5 JUNE 1976, Page 23

Hardly

Roy Fuller

An indiscretion in the Life of an Heiress Thomas Hardy (Hutchinson £2.95) Hardy's first novel comes down to us as though the manuscript had, since its final rejection by a publisher at the end of the eighteen-sixties, been nibbled at by mice. It was originally called The Poor Man and the Lady and was turned down by Macmillan and by Chapman and Hall. A third publisher, William Tinsley (who in fact pub

lished Desperate Remedies) offered in 1869 to bring it out if he was guaranteed against loss, but Hardy could not afford the terms suggested. Hardy then cannibalised it. It seems that some Christmas scenes went into Under the Greenwood Tree, some of its metropolitan social satire into The Hand of Ethelberta, some short passages into Desperate Remedies. The battered torso remaining was recast by the author into a novella under the present title, and in 1878 this appeared in the New Quarterly Magazine in England and in Harper's Weekly in the United States. For the American publication the text was mucked about by American subeditors, that parasitical breed being then already well-established. The novella has previously appeared in book form but in England only in a very limited edition in 1934, so the publication now will be fresh to most readers. It is interestingly and informatively introduced by the editor, Terry Coleman.

Was the present enterprise worthwhile? Undoubtedly. Potential purchasers should not be deterred by the hideous jacket, intended to be naturalistic. Within, they will find a compelling narrative (if, here and there, a clumsy one) which in view of its origins is not obtrusively abrupt or deformed. Though the balance of the story and the rationale of the lovers' destiny would perhaps have gained from the missing social satire, no doubt we would have agreed with Alexander Macmillan's excellent and sympathetic letter of rejection that the bias in that department was too great for verisimilitude. In other words there has probably been a positive gain in the simple retention of a set of events showing the protagonists in the grip of those Hardyesque Powers which make for unhappiness.

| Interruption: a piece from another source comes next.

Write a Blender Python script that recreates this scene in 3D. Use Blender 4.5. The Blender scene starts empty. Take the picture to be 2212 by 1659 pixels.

The heroine, Geraldine, is the first in the long line of Hardy heroines whose sexual attractiveness is so masterfully depicted. ('Her soft body yielded like wool under his embrace' is the pregnant phrase for the first physical encounter between the lovers.) The hero is a very young provincial who goes to London and becomes a talked-of writer, Hardy avoiding most of the implausibilities and embarrassments in such a schema. One could not say that every rift of the writing was loaded with ore, but Hardy is sometimes observationally extremely alert and finds the poetically exact word : e.g. 'the old appletrees. . . their trunks and stems being now sheeted on one side with moonlight', and 'He watched the rain spots thickening upon the faded frocks.' Now and then there is a descriptive set-piece of mature power, like the opening scene in church where the pulpit candles and the girl's face shine increasingly in the deepening dusk.

A few of the incidents have the familiar and amusing Hardyan ambiguity : are they awful or rather good ? There is a speech by Geraldine, for instance, where she speculates about the effect on the hero of London intellectual life; and the reunion of the lovers at the very point of the Hallelujah Chorus in a performance of Messiah! What is unambiguously excellent is Hardy's insight into feminine feelings—only a handful of touches, but all on target. One sees clearly from this work how right from the start his experience in writing verse paid dividends when he turned to prose—just as early as his being at fundamental loggerheads with current morality and current fictional practice. As to the latter, what luck for us—for it led to the copiousness of his poetry, an even bigger bonanza than the novels.